I don't know what Dan did to generate this result, but whatever it was, it appears to have been wrong.

(Heading off a silly argument: the test I just did to confirm this did not make new connections for each query; the 3WH was amortized over all the requests).




Here's the inevitable Twitter cripple-fight between me and Dan:

http://bettween.com/tqbf/dakami/Jan-03-2011/Jan-04-2011/desc

Here's what I think happened:

* Dan wrote this DNS proxy thing for DNSSEC (which, don't use DNSSEC, it's evil) called "phreebird".

* Phreebird uses libevent, which tends to produce zippy fast servers, so Dan benchmarked it and found TCP was faster than UDP.

* But Dan made a bunch of mistakes with libevent and, in fairness, BSD sockets in general; in particular, he only events the read side of the conversation --- his writes block. Since the socket buffers on the TCP side are spread out across a bunch of sockets, and there's only one UDP socket buffer, the UDP socket blocks a lot.

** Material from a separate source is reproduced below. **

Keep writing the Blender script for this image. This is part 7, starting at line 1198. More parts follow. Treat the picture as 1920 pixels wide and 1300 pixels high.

Dan says that when he says TCP is "faster", he means "it gets better throughput, even though it may not get better latency". Now, I think "latency vs. throughput" is a refuge for scoundrel arguments, but just to make sure, I checked, and if you wail on Google DNS with a TCP connection, you cannot in fact clear 1000 queries faster than if you firehose it with UDP. This just makes sense, since TCP has congestion control overhead and strict in-order delivery and UDP doesn't.